▶ **The task**:
Copy out the whole listing exactly as written, leaving the pictures behind.

▶ **Stored data**:
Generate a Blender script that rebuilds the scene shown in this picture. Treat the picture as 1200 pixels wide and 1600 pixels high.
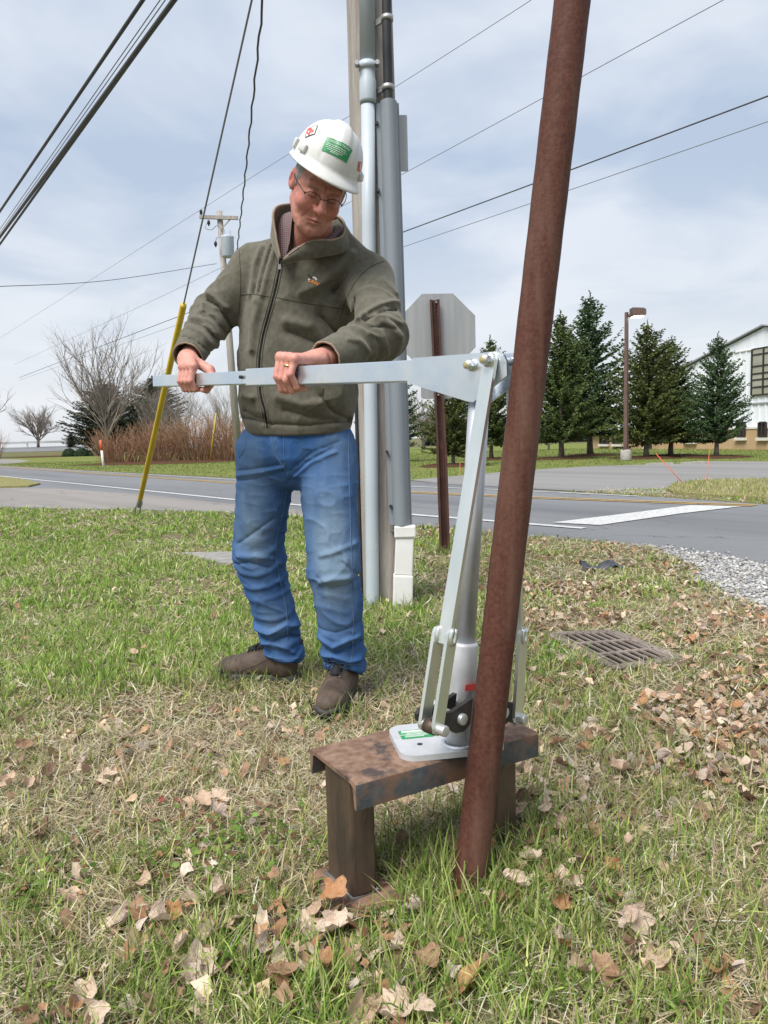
import bpy, bmesh, math, random
import numpy as np
from mathutils import Vector, Matrix
from mathutils.bvhtree import BVHTree

sc = bpy.context.scene
for o in list(bpy.data.objects):
    bpy.data.objects.remove(o)
rad = math.radians

# ------------------------------------------------------------------ camera
CAM = (0.0, 0.0, 0.92)
cd = bpy.data.cameras.new('camera')
cd.sensor_fit = 'HORIZONTAL'; cd.sensor_width = 36.0; cd.lens = 36.0 * 1202 / 1200
cd.clip_start = 0.05; cd.clip_end = 2000
cam = bpy.data.objects.new('camera', cd); sc.collection.objects.link(cam)
cam.matrix_world = (Matrix.Translation(CAM) @ Matrix.Rotation(rad(90 - 5.46), 4, 'X') @ Matrix.Rotation(-0.026, 4, 'Z'))
sc.camera = cam

# ------------------------------------------------------------------ sky: thin overcast over a Nishita sky
SUN_EL, SUN_AZ = 56.0, 215.0          # degrees; azimuth clockwise from +Y (behind the camera, to its left)
world = bpy.data.worlds.new('World'); sc.world = world; world.use_nodes = True
nt = world.node_tree; nt.nodes.clear()
def wn(t, **k):
    n = nt.nodes.new(t)
    for a, v in k.items(): setattr(n, a, v)
    return n
tc = wn('ShaderNodeTexCoord')
sky = wn('ShaderNodeTexSky', sky_type='NISHITA'); sky.sun_disc = False
sky.sun_elevation = rad(SUN_EL); sky.sun_rotation = rad(SUN_AZ); sky.air_density = 1.0; sky.dust_density = 2.0
skm = wn('ShaderNodeMixRGB', blend_type='MULTIPLY'); skm.inputs[0].default_value = 1.0
skm.inputs[2].default_value = (0.036, 0.036, 0.036, 1)
nt.links.new(sky.outputs[0], skm.inputs[1])
# clouds live on a flat deck above: direction / (z + c)
sep = wn('ShaderNodeSeparateXYZ'); nt.links.new(tc.outputs['Generated'], sep.inputs[0])
zz = wn('ShaderNodeMath', operation='MAXIMUM'); nt.links.new(sep.outputs[2], zz.inputs[0]); zz.inputs[1].default_value = 0.0
za = wn('ShaderNodeMath', operation='ADD'); nt.links.new(zz.outputs[0], za.inputs[0]); za.inputs[1].default_value = 0.16
dv = wn('ShaderNodeVectorMath', operation='DIVIDE'); nt.links.new(tc.outputs['Generated'], dv.inputs[0])
cmb = wn('ShaderNodeCombineXYZ')
for i in range(3): nt.links.new(za.outputs[0], cmb.inputs[i])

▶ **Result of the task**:
Generate a Blender script that rebuilds the scene shown in this picture. Treat the picture as 1200 pixels wide and 1600 pixels high.
import bpy, bmesh, math, random
import numpy as np
from mathutils import Vector, Matrix
from mathutils.bvhtree import BVHTree

sc = bpy.context.scene
for o in list(bpy.data.objects):
    bpy.data.objects.remove(o)
rad = math.radians

# ------------------------------------------------------------------ camera
CAM = (0.0, 0.0, 0.92)
cd = bpy.data.cameras.new('camera')
cd.sensor_fit = 'HORIZONTAL'; cd.sensor_width = 36.0; cd.lens = 36.0 * 1202 / 1200
cd.clip_start = 0.05; cd.clip_end = 2000
cam = bpy.data.objects.new('camera', cd); sc.collection.objects.link(cam)
cam.matrix_world = (Matrix.Translation(CAM) @ Matrix.Rotation(rad(90 - 5.46), 4, 'X') @ Matrix.Rotation(-0.026, 4, 'Z'))
sc.camera = cam

# ------------------------------------------------------------------ sky: thin overcast over a Nishita sky
SUN_EL, SUN_AZ = 56.0, 215.0          # degrees; azimuth clockwise from +Y (behind the camera, to its left)
world = bpy.data.worlds.new('World'); sc.world = world; world.use_nodes = True
nt = world.node_tree; nt.nodes.clear()
def wn(t, **k):
    n = nt.nodes.new(t)
    for a, v in k.items(): setattr(n, a, v)
    return n
tc = wn('ShaderNodeTexCoord')
sky = wn('ShaderNodeTexSky', sky_type='NISHITA'); sky.sun_disc = False
sky.sun_elevation = rad(SUN_EL); sky.sun_rotation = rad(SUN_AZ); sky.air_density = 1.0; sky.dust_density = 2.0
skm = wn('ShaderNodeMixRGB', blend_type='MULTIPLY'); skm.inputs[0].default_value = 1.0
skm.inputs[2].default_value = (0.036, 0.036, 0.036, 1)
nt.links.new(sky.outputs[0], skm.inputs[1])
# clouds live on a flat deck above: direction / (z + c)
sep = wn('ShaderNodeSeparateXYZ'); nt.links.new(tc.outputs['Generated'], sep.inputs[0])
zz = wn('ShaderNodeMath', operation='MAXIMUM'); nt.links.new(sep.outputs[2], zz.inputs[0]); zz.inputs[1].default_value = 0.0
za = wn('ShaderNodeMath', operation='ADD'); nt.links.new(zz.outputs[0], za.inputs[0]); za.inputs[1].default_value = 0.16
dv = wn('ShaderNodeVectorMath', operation='DIVIDE'); nt.links.new(tc.outputs['Generated'], dv.inputs[0])
cmb = wn('ShaderNodeCombineXYZ')
for i in range(3): nt.links.new(za.outputs[0], cmb.inputs[i])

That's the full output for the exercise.